Electronic Cigarettes Found to Improve Memory
Electronic Cigarettes Found to Improve Memory

Research presented on April 18th at the British Psychological Society's Annual Conference, held at the Grand Connaught Rooms in London show evidence that electronic cigarettes may help memory.

85 regular smokers, men and women, were randomly given an e-cigarette in a study at the University of East London by Dr. Lynne Dawkins. The e-cigarettes either contained nicotine or a placebo or the smokers were told to hold the electronic cigarette without using it. The study participants were allowed to use the device as much as they wanted for five minutes. After the five minutes were up, the participants filled out a questionnaire determining their mood and cravings. The questionnaire was completed a second time, 20 minutes after using the device. Sixty participants were asked to complete a memory task in addition to the questionnaire 10-15 minutes after using the electronic cigarette.

The Results

The results of the study found that men who “smoked” had more reduced cravings than women, thus improving their mood. For women, the placebo was just as good as the electronic cigarette containing nicotine. The participants who were given the series of memory tasks had better memory functions compared to the other groups when using the e-cigarette containing nicotine.

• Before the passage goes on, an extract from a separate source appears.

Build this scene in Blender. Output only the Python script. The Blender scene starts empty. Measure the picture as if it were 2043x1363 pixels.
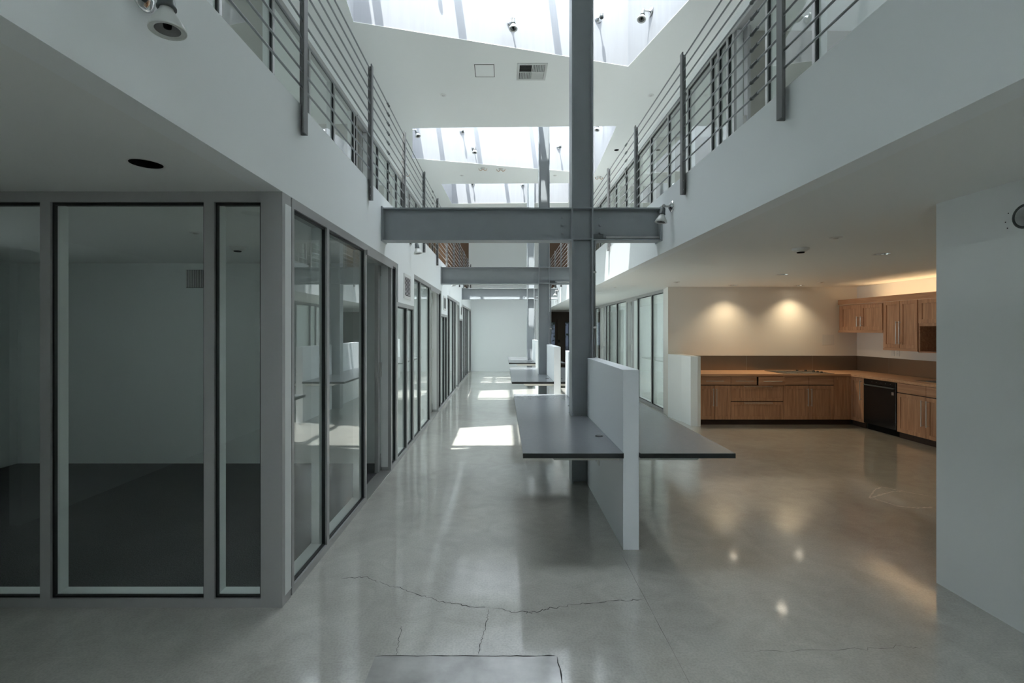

"Perhaps more significantly, we found that e-cigarettes with nicotine help maintain working memory in smokers who have not smoked for an hour or two. People who choose to stop smoking without using a nicotine substitute may therefore suffer a period during which their working memory levels dip until their bodies adjust to the reduced levels of nicotine. E-cigarettes seem to be effective at reducing this problem for men and women. However, in this study we did not look at the issue of whether people feel self-conscious about using the devices in public."